Kirk Perry, Chief Executive Officer of Kenvue, said, “Our combination with Kimberly-Clark merges two highly complementary portfolios filled with trusted, essential brands. Our teams share a dedication to science-backed solutions that make a meaningful difference in homes and communities. Together we will strengthen innovation, expand capabilities, and accelerate growth, delivering more value to our customers and shareholders.”

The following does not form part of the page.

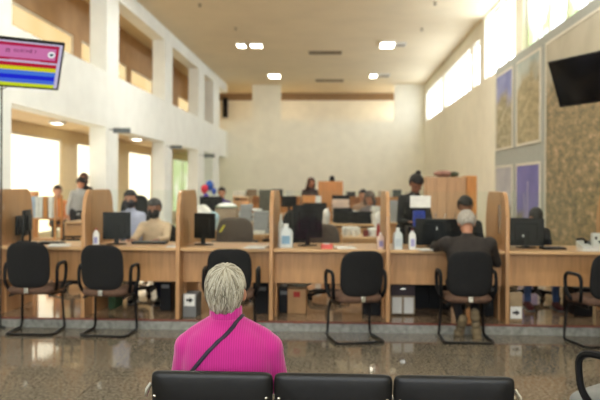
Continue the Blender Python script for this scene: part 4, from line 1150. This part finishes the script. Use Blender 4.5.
# clutter on desk behind middle chair
clut = [('mug', 347, 9.4, .04, .09, (205, 200, 190), 'white mug at the left of the back desk'), ('mug', 355, 9.35, .035, .07, (225, 220, 210), 'small white mug in the middle of the back desk'), ('mug', 366, 9.4, .038, .08, (120, 60, 60), 'dark red mug on the back desk')]
for nme, x, Y, r, h, c, lb in clut:
    o = thing('mug', lb, 'mug', (XY(x, Y), Y, T1), group='mugs on the back desk')
    bm = B(); lathe(bm, [(r*.9, 0), (r, h*.1), (r, h), (r*.88, h), (r*.85, h*.15)], n=18); obj('cup', bm, mat('mug_%d' % c[0], c, .3), o)
    bm = B(); tube(bm, fillet([(r*.9, 0, h*.2), (r*1.6, 0, h*.25), (r*1.6, 0, h*.8), (r*.9, 0, h*.85)], .02), .005, 6); obj('handle', bm, mat('mug_%d' % c[0], c, .3), o)
stack('white papers piled on the back desk beside the mugs', 351, 9.75, T1, .2, .25, .10, PAPER, .2)
stack('low white papers at the right end of the back desk', 373, 9.5, T1, .14, .2, .09, PAPER, -.2)
bag('white plastic bag on the back desk near the middle partition', 378.5, 9.75, T1, (.12, .12, .32), mat('white_bag2', (205, 200, 192), .5, var=.12), seed=8)
jug('white and red spray bottle on the back desk by the partition', 384, 9.5, .05, .2, mat('red_bottle', (160, 60, 55), .5), None).location.z = T1-.0
o = [q for q in C.objects if q.get('label', '').startswith('white and red spray')][0]; o.location.x = XY(378.5, 9.3); o.location.y = 9.3
# far items row
block('storage_box', 'dark grey storage box far back left of the middle partition', 'box', 266, 15.5, .86, (.28, .25, ZY(190, 15.5)-.86), mat('dkgrey_box', (84, 84, 74), .7, var=.15), extra=lambda bm: box(bm, (0, 0, .46), (.3, .27, .03)))
desk('far desk carrying the dark grey box', 250, 280, 15.2, .8, .86)
desk('wooden side table far back between bags and boxes', 233, 249, 14.2, .7, ZY(197, 14.2))
stack('pinkish cream binder stack behind the left dark monitor', 341, 12.55, .84, .3, .12, ZY(200, 12.5)-.84, mat('pink_paper', (216, 190, 172), .8, var=.05), 0)
block('printer', 'black printer behind the cream binders on the back desk', 'printer', 341, 13.4, PF, (.34, .3, ZY(195, 13.4)-PF), BPLAS, extra=lambda bm: box(bm, (0, -.1, 1.0), (.28, .12, .02)))
# more of the crowded back office
def trays(label, x, Y, z, rz=0, n=3):
    o = thing('document_tray', label, 'document tray', (XY(x, Y), Y, z), rz, 'document trays in the back office')
    for k in range(n):
        bm = B(); box(bm, (0, 0, .01+k*.085), (.26, .33, .006)); 
        for sx in (-1, 1): box(bm, (sx*.13, 0, .04+k*.085), (.006, .33, .066))
        obj('tray', bm, GREYPL, o, smooth=False)
        bm = B(); box(bm, (0, 0, .028+k*.085), (.21, .29, .028)); obj('paper', bm, PAPER, o, smooth=False)
desk('long desk behind the long desk of the bags', 188, 262, 12.6, .8, .84)
trays('document tray left of the middle partition on a middle row desk', 256, 12.9, .84, .1)
trays('document tray behind the green-rimmed dish', 236, 12.9, .84, -.1, 2)
monitor('black monitor on the middle row desk above the pale blue bag', 211, 12.9, .42, .28, .1, z=.84, ztop=1.28)
stack('leaning white papers on the middle row desk at its left end', 196, 12.8, .84, .16, .2, .26, PAPER, .2)
block('storage_box', 'orange wood box on the middle row desk beside the trays', 'box', 246, 13.0, .84, (.14, .2, .34), WOODO)
stack('white papers at the far end of the desk with the pair of dark monitors', 377, 12.0, .84, .14, .2, .30, PAPER, .2)
trays('document tray between the two dark monitors on the back desk', 352, 12.35, .84, 0, 3)
desk('middle row desk behind the black chair and the tall black monitor', 281, 328, 10.6, .8, .84)
monitor('black monitor on the middle row desk left of the coral box', 315, 11.05, .38, .30, .2, z=.84, ztop=1.22)
stack('white papers beside the monitor on the middle row desk, behind the jug', 296, 10.8, .84, .24, .28, .22, PAPER, -.3)
bag('white plastic bag at the right end of the middle row desk', 326.5, 10.8, .84, (.12, .16, .30), MATS['white_bag2'], seed=21)
desk('far right desk behind the person with the bun', 386, 426, 12.5, .8, .84)
stack('grey papers on the far right desk beside the partition', 392, 12.8, .84, .22, .28, .38, GREYP, -.1)
# low wooden bookcases along the far middle with things on top
def bookcase(label, x0, x1, Y, top):
    X0, X1 = XY(x0, Y), XY(x1, Y); w = X1-X0; h = top-PF
    o = thing('bookcase', label, 'bookcase', ((X0+X1)/2, Y+.18, PF), group='low wooden bookcases far back')
    bm = B(); box(bm, (0, .165, h/2), (w, .02, h)); n_ = max(2, int(w/.8))
    for k in range(n_+1): box(bm, (-w/2+.012+k*(w-.024)/n_, 0, h/2), (.024, .31, h))
    obj('carcass', bm, WOODO, o, smooth=False)
    for z in (.04, h*.5, h-.0125):
        bm = B(); box(bm, (0, 0, z), (w+(.01 if z > h*.9 else -.03), .31, .025)); obj('shelf', bm, WOODO, o, smooth=False)
BT = ZY(196.5, 16.4)
bookcase('low orange wooden bookcase far back, left of the brown-haired person', 233, 300, 16.4, BT)
bookcase('low orange wooden bookcase far back, right of the small wooden cabinet', 346, 424, 16.4, BT)
fb_ = [(240, .30, .12, (205, 200, 188), 'white folded sheets'), (252, .22, .16, (120, 98, 74), 'brown carton'), (277, .26, .17, (60, 62, 60), 'dark grey crate'), (290, .2, .13, (198, 196, 186), 'white carton'),
       (351, .22, .12, (52, 50, 52), 'black case'), (384, .26, .14, (188, 176, 160), 'beige carton'), (397, .2, .17, (78, 84, 80), 'dark green-grey carton'), (411, .28, .12, (205, 198, 184), 'cream carton')]
for k, (x_, w_, h_, c_, nm) in enumerate(fb_):
    block('storage_box', nm+' on top of the far low bookcase, '+('left' if x_ < 320 else 'right')+' unit', 'box', x_, 16.56, BT+.001, (w_, .22, h_), mat('far_box_%d' % k, c_, .7, var=.08), .05*math.sin(k*3))
# rack at far left
o = thing('binder_rack', 'wooden rack with white and orange upright boards at the far left', 'rack', (XY(46, 9.7), 9.7, PF))
bm = B(); w = .36
for k in range(2): box(bm, (0, 0, .62+k*.29), (w, .25, .02))
for s in (-1, 1):
    for q in (-1, 1): box(bm, (s*w/2, q*.115, .62), (.025, .025, 1.24))
obj('shelf_frame', bm, WOODO, o, smooth=False)
for k, (cx, ww, mm) in enumerate(((-.14, .05, 'blue'), (-.085, .05, 'w'), (-.03, .05, 'w'), (.035, .06, 'o'), (.105, .05, 'w'))):
    mm_ = {'blue': mat('pale_blue_board', (165, 185, 205), .6), 'w': PAPER, 'o': WOODO}[mm]
    bm = B(); box(bm, (cx, -.02, .921+.15), (ww, .18, .30)); obj('binder', bm, mm_, o, bevel=.004)
block('storage_box', 'orange wooden crate top visible above the leftmost monitor', 'box', 30, 12.2, PF, (.22, .25, ZY(193, 12.2)-PF), WOODO)
# balloons
def balloon(x, y, Y, r, c, lb):
    p = atY(x, y, Y); o = thing('balloon', lb, 'balloon', (p.x, Y, .86 if Y > 15.6 else PF), group='balloons far back left')
    z = p.z-o.location.z
    bm = B(); ball(bm, (0, 0, z), (r, r, r*1.2), 20, 14); q = bmesh.ops.create_cone(bm, segments=8, radius1=.02, radius2=.004, depth=.03, cap_ends=True); bmesh.ops.translate(bm, verts=q['verts'], vec=(0, 0, z-r*1.2-.008)); obj('bulb', bm, mat('balloon_%d_%d' % (c[0], c[2]), c, .3, var=.03), o)
    bm = B(); tube(bm, [(0, 0, 0), (.01, 0, (z-r*1.2)*.5), (0, 0, z-r*1.2)], .003, 5); obj('string', bm, WHITE, o)
balloon(204.5, 189.5, 15.9, .085, (200, 50, 70), 'red balloon far back left')
balloon(209.5, 186, 16.1, .10, (50, 90, 170), 'blue balloon behind the red one')
balloon(214, 191.5, 16.0, .06, (60, 90, 180), 'small blue balloon right of the larger blue one')
balloon(206, 197.5, 15.75, .07, (70, 50, 150), 'purple balloon below the red one')

# under counter
def carton(label, x, Y, w, h, m, z=PF, red=False, arrow=False, d=.3, name='cardboard_box'):
    o = thing(name, label, 'box', (XY(x, Y), Y, z)); bm = B(); box(bm, (0, 0, h/2), (w, d, h)); obj('body', bm, m, o, bevel=.004)
    if red:
        bm = B(); box(bm, (.0, -d/2-.001, h*.78), (w*.36, .003, h*.22)); obj('red_mark', bm, mat('red_print', (160, 44, 36), .6), o, smooth=False)
        bm = B(); box(bm, (0, -.0+0, h+.002), (w*.98, .05, .004)); obj('tape', bm, mat('tape', (200, 180, 140), .4), o, smooth=False)
    if arrow:
        bm = B(); box(bm, (0, -d/2-.001, h*arrow), (.115, .003, .125)); obj('white_label', bm, WHITE, o, smooth=False)
        bm = B(); prism(bm, [(-.035, -.012), (.0, -.012), (.0, -.03), (.04, 0), (.0, .03), (.0, .012), (-.035, .012)], -d/2-.005, -d/2-.003); 
        for v in bm.verts: v.co.z += h*arrow
        obj('arrow', bm, BPLAS, o, smooth=False)
    return o
carton('cardboard box with a red mark on the floor under the middle desk', 298, 7.75, .20, .27, CARD, red=True)
carton('low grey unit with a white arrow label under the desk beside the woman in pink', 193, 7.45, .14, .24, GREYPL, arrow=.76, name='computer_tower')
carton('beige unit with a white arrow label under the right-hand desk', 513, 7.5, .13, .30, mat('beige_unit', (150, 130, 100), .5), arrow=.3, name='computer_tower')
carton('green upright box under the desk of the masked clerk', 116.5, 7.9, .08, .22, mat('green_box', (44, 76, 48), .6))
carton('pale box beside the green one under the masked clerk\'s desk', 104, 7.95, .13, .2, mat('pale_box', (176, 160, 135), .6))
def tower(label, x, Y, w, h, rz=0):
    o = thing('computer_tower', label, 'computer', (XY(x, Y), Y, PF), rz, 'black computer towers under the desks')
    bm = B(); box(bm, (0, 0, h/2), (w, .38, h)); obj('case', bm, BPLAS, o, bevel=.006)
    bm = B(); box(bm, (0, -.192, h*.8), (w*.7, .004, .04)); obj('drive_bay', bm, GREYPL, o, smooth=False)
tower('black computer tower under the desk, right of the head of the woman in pink', 263, 7.75, .17, .34)
tower('black computer tower left of the cardboard box', 284, 7.85, .11, .27, .1)
tower('black computer tower under the desk right of the middle chair', 372, 7.75, .2, .33)
tower('black computer tower behind the customer\'s feet', 487, 7.8, .16, .36)
tower('dark computer tower between the knees and the right-hand chair', 578, 7.9, .2, .3)
tower('dark computer tower at the right of the masked clerk\'s legs', 170, 7.85, .12, .34)
# drawer unit under bay 5
o = thing('drawer_unit', 'low white-doored unit with a dark drawer beside the partition under the customer\'s desk', 'drawer unit', (XY(402, 7.75), 7.75, PF))
bm = B(); box(bm, (0, .01, .19), (.26, .34, .36)); obj('body', bm, mat('unit_beige', (150, 132, 106), .6), o, bevel=.004)
bm = B(); box(bm, (0, -.168, .29), (.255, .014, .15)); d = obj('drawer', bm, mat('dark_plum', (48, 32, 38), .5), o, smooth=False)
bm = B(); box(bm, (0, -.18, .29), (.05, .012, .015)); obj('handle', bm, CHROME, d)
for s in (-1, 1):
    bm = B(); box(bm, (s*.062, -.168, .11), (.1, .014, .17)); obj('door', bm, WHITE, o, smooth=False)
bag('pale crumpled bag lying on the cardboard box under the middle desk', 300, 7.78, PF+.275, (.3, .22, .07), mat('crumple', (150, 146, 132), .7, var=.1), seed=11)
bag('dull brown bag on the beige unit under the right-hand desk', 512, 7.55, PF+.30, (.12, .2, .07), mat('brownbag', (130, 112, 88), .7, var=.15), seed=12)

# =====================================================================
# TV placement (fitted to the photograph's corners)
# =====================================================================
def place_tv(o, c, yaw, pitch):
    pass
def tvset(o, c, yaw, pitch):
    R = Matrix.Rotation(yaw, 4, 'Z') @ Matrix.Rotation(-pitch, 4, 'X').inverted()
    o.location = c; o.rotation_euler = R.to_euler()
    pole = [k for k in kids(o) if k.name.startswith('mounting_arm')][0]
    inv = R.inverted(); bp_ = R @ Vector((0, .05, 0))
    bm = B()
    if c.x > 0:
        tube(bm, [inv @ bp_, inv @ (bp_+Vector((.12, .12, 0))), inv @ Vector((XR-.13-c.x, bp_.y+.15, 0))], .022, 10)
        box(bm, (0, .03, 0), (.2, .02, .2))
    else:
        px = XY(1.2, 7.10)-c.x; py = 7.10-c.y
        tube(bm, [inv @ Vector((px, py, -c.z)), inv @ Vector((px, py, .1))], .009, 12); tube(bm, [inv @ bp_, inv @ Vector((px, py, bp_.z))], .016, 10)
        q = bmesh.ops.create_cone(bm, segments=20, radius1=.05, radius2=.05, depth=.01, cap_ends=True); bmesh.ops.transform(bm, matrix=inv.to_4x4() @ Matrix.Translation((px, py, -c.z+.006)), verts=q['verts'])
    bm.to_mesh(pole.data); bm.free()
TVRP = (Vector((2.763, 7.887, 2.686)), -1.106, .351)
TVLP = (Vector((-3.27, 6.952, 2.72)), .583, .647)
tvset(TV_R, *TVRP); tvset(TV_L, *TVLP)

# =====================================================================
# LIGHT, CAMERA
# =====================================================================
cam = bpy.data.cameras.new('Camera'); co = bpy.data.objects.new('Camera', cam); C.objects.link(co)
co.location = (0, 0, CAMZ); co.rotation_euler = (Matrix.Rotation(YAW, 3, 'Z') @ Matrix.Rotation(PI/2, 3, 'X') @ Matrix.Rotation(math.radians(.3), 3, 'Z')).to_euler()
cam.sensor_width = 36; cam.lens = F/600*36; cam.shift_y = -15/600
cam.dof.use_dof = True; cam.dof.focus_distance = 2.68; cam.dof.aperture_fstop = 2.8
cam.clip_start = .05; cam.clip_end = 200
S = bpy.context.scene; S.camera = co
S.view_settings.view_transform = 'Standard'; S.view_settings.look = 'None'; S.view_settings.exposure = 1.9; S.view_settings.gamma = 1
S.view_settings.use_curve_mapping = False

The transaction offers several strategic advantages. It allows the combined company to serve consumers at every stage of life with iconic brands and expands exposure to health and wellness categories poised for growth. It combines complementary product lines and geographic presence to drive innovation and meet consumer needs. Kimberly-Clark’s commercial expertise and go-to-market strategies will accelerate growth, while Kenvue’s science-backed innovation and healthcare professional network will enhance the combined platform. The merger will also strengthen research and development capabilities to improve the lives of billions every day.
Financially, the new entity is expected to generate roughly $32 billion in revenue and $7 billion in adjusted EBITDA in 2025. Identified synergies include approximately $1.9 billion in cost savings and $500 million in incremental revenue benefits, partially offset by $300 million in reinvestment. The cost synergies are anticipated within three years, and revenue synergies within four years, supported by $2.5 billion in cash investment during the first two years post-close. The transaction provides Kenvue shareholders with $6.8 billion in upfront cash while creating a stronger financial and growth profile for the combined company.